Copy the data precisely, character for character, and leave out every picture.

▼

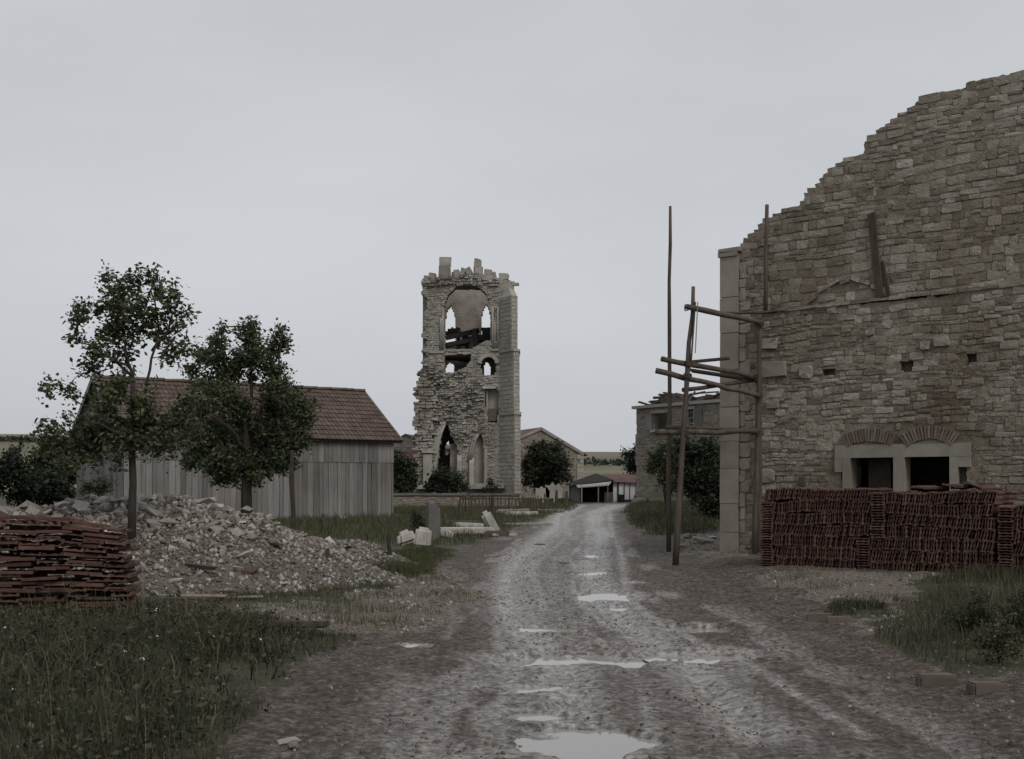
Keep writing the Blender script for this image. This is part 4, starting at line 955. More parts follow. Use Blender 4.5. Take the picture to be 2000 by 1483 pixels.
for (xa, ya, da, xb, yb, db, w) in ((868, 628, 4.6, 893, 626, 4.8, .22), (866, 641, 3.0, 900, 640, 3.4, .3), (868, 652, 2.2, 932, 634, 3.2, .34), (868, 668, 2.0, 945, 652, 2.4, .3), (900, 690, 1.6, 906, 640, 3.4, .3), (918, 688, 1.4, 926, 634, 3.0, .32), (932, 680, 1.8, 924, 640, 2.2, .18), (936, 627, 4.6, 962, 624, 4.8, .22), (944, 690, 3.6, 945, 626, 4.6, .42), (954, 690, 3.6, 955, 626, 4.6, .36), (889, 690, 2.4, 892, 640, 3.6, .22), (912, 690, 3.4, 912, 650, 4.4, .9), (930, 690, 3.4, 930, 645, 4.4, .8), (895, 690, 4.0, 897, 660, 4.6, .5), (866, 687, .6, 924, 685, .6, .3), (950, 690, 1.8, 938, 655, 2.6, .2), (877, 632, 4.7, 877, 622, 4.7, .14), (886, 630, 4.7, 887, 622, 4.7, .12)):
    b = MB(); b.bar((tu(xa), da, tv(ya)), (tu(xb), db, tv(yb)), w, jit=.03); b.build('charred_timber', MAT['charred_wood'], tw)
# facing stones of the front: ragged where the nave wall was torn away, finer elsewhere
rnd = random.Random(9); rag = tp([(806, 730), (830, 712), (868, 716), (905, 722), (940, 740), (944, 790), (948, 835), (935, 850), (920, 880), (905, 870), (880, 845), (872, 815), (856, 850), (830, 870), (806, 860)])
b = MB()
for (u, v, w, h, t) in course_stones(-4.4, 3.3, .2, 17.6, (.09, .2), (.14, .42), rnd, wave=.05, gap=.006):
    ok = bool(tmask(np.array(u), np.array(v))) and bool(tmask(np.array(u - w * .42), np.array(v))) and bool(tmask(np.array(u + w * .42), np.array(v)))
    if not ok: continue
    r_ = bool(pip(rag, np.array(u), np.array(v))); edge = v > tv(560)
    p = rnd.uniform(.02, .3) * (.3 + 1.4 * vnoise(u * 1.5, v * 1.5, 3)) if r_ else rnd.uniform(.01, .1 if not edge else .3)
    if u > tu(975): p = .015
    b.add(*stone_shape(ft, u, v, w, h, p, rnd, back=.08, full=True, tilt=t * (3 if r_ else 1.6)))
b.build('facing_stones', MAT['tower_stone'], tw, kind='stuff')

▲

:: Solved problem ::
Keep writing the Blender script for this image. This is part 4, starting at line 955. More parts follow. Use Blender 4.5. Take the picture to be 2000 by 1483 pixels.
for (xa, ya, da, xb, yb, db, w) in ((868, 628, 4.6, 893, 626, 4.8, .22), (866, 641, 3.0, 900, 640, 3.4, .3), (868, 652, 2.2, 932, 634, 3.2, .34), (868, 668, 2.0, 945, 652, 2.4, .3), (900, 690, 1.6, 906, 640, 3.4, .3), (918, 688, 1.4, 926, 634, 3.0, .32), (932, 680, 1.8, 924, 640, 2.2, .18), (936, 627, 4.6, 962, 624, 4.8, .22), (944, 690, 3.6, 945, 626, 4.6, .42), (954, 690, 3.6, 955, 626, 4.6, .36), (889, 690, 2.4, 892, 640, 3.6, .22), (912, 690, 3.4, 912, 650, 4.4, .9), (930, 690, 3.4, 930, 645, 4.4, .8), (895, 690, 4.0, 897, 660, 4.6, .5), (866, 687, .6, 924, 685, .6, .3), (950, 690, 1.8, 938, 655, 2.6, .2), (877, 632, 4.7, 877, 622, 4.7, .14), (886, 630, 4.7, 887, 622, 4.7, .12)):
    b = MB(); b.bar((tu(xa), da, tv(ya)), (tu(xb), db, tv(yb)), w, jit=.03); b.build('charred_timber', MAT['charred_wood'], tw)
# facing stones of the front: ragged where the nave wall was torn away, finer elsewhere
rnd = random.Random(9); rag = tp([(806, 730), (830, 712), (868, 716), (905, 722), (940, 740), (944, 790), (948, 835), (935, 850), (920, 880), (905, 870), (880, 845), (872, 815), (856, 850), (830, 870), (806, 860)])
b = MB()
for (u, v, w, h, t) in course_stones(-4.4, 3.3, .2, 17.6, (.09, .2), (.14, .42), rnd, wave=.05, gap=.006):
    ok = bool(tmask(np.array(u), np.array(v))) and bool(tmask(np.array(u - w * .42), np.array(v))) and bool(tmask(np.array(u + w * .42), np.array(v)))
    if not ok: continue
    r_ = bool(pip(rag, np.array(u), np.array(v))); edge = v > tv(560)
    p = rnd.uniform(.02, .3) * (.3 + 1.4 * vnoise(u * 1.5, v * 1.5, 3)) if r_ else rnd.uniform(.01, .1 if not edge else .3)
    if u > tu(975): p = .015
    b.add(*stone_shape(ft, u, v, w, h, p, rnd, back=.08, full=True, tilt=t * (3 if r_ else 1.6)))
b.build('facing_stones', MAT['tower_stone'], tw, kind='stuff')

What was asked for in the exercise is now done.